The Shah project is also behind, with construction yet to begin. The contract process between Adnoc and ConocoPhillips took two years, a fact not lost on nervous government officials. The "crunch time" for Abu Dhabi's gas shortage would probably come in 2010 or 2011, Mr Kiwan said, at the time when the aluminium smelter and a new plastics facility in Ruwais are scheduled to start production. It looks increasingly unlikely that imports of gas will be able to plug the shortage in the short term.

A plan to import gas from an offshore Iranian field by pipeline to Sharjah looks less likely to go ahead after the Iranian president Mahmoud Ahmadinejad took a hard line on the deal last week, calling the agreed price for the gas too low and suggesting that corrupt Iranian negotiators had betrayed their country's interests. Meanwhile, an increase in gas supplied by the Dolphin pipeline from Qatar remains unlikely, as that country has imposed a moratorium on further development of its giant North Field.

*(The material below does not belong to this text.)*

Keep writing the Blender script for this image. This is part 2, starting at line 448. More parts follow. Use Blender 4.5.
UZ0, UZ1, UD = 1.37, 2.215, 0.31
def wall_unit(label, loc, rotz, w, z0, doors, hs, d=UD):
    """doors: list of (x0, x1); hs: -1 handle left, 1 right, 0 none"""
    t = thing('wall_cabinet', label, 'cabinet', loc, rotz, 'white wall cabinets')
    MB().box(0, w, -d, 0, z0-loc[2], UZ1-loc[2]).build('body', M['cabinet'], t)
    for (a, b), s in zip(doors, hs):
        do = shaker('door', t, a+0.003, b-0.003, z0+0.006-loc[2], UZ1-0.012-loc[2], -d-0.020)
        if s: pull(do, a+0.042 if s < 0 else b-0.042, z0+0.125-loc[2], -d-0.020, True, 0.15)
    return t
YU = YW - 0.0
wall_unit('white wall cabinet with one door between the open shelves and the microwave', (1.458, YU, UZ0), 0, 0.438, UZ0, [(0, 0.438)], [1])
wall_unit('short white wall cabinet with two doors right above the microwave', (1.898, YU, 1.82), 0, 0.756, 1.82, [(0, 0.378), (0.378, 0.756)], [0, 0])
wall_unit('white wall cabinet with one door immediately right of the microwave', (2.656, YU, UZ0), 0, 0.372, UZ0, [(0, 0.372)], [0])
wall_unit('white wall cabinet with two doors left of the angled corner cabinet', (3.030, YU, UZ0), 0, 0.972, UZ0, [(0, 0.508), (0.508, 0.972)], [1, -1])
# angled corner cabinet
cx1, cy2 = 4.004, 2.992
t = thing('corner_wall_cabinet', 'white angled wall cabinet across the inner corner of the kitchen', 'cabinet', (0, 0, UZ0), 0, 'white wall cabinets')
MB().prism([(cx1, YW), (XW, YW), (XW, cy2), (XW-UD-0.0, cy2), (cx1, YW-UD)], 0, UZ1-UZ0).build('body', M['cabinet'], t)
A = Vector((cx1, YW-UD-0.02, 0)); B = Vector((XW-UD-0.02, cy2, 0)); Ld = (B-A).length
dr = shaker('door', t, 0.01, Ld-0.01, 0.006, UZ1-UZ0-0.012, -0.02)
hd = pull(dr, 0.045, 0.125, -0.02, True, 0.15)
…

Starting next month, the UAE will have less access to Dolphin gas, with 200 million cubic feet per day set to be diverted to Oman in line with the original import agreement. The gas crunch is likely to cause the Government to consider "scaling back" plans for energy-intensive industries, Mr Kiwan said. In July, the chief executive of Rio Tinto announced that an aluminium smelter project his company was working on with Abu Dhabi Basic Industries was "dead" for lack of gas. Officials hope the failure of the Rio Tinto deal will not be a harbinger of things to come.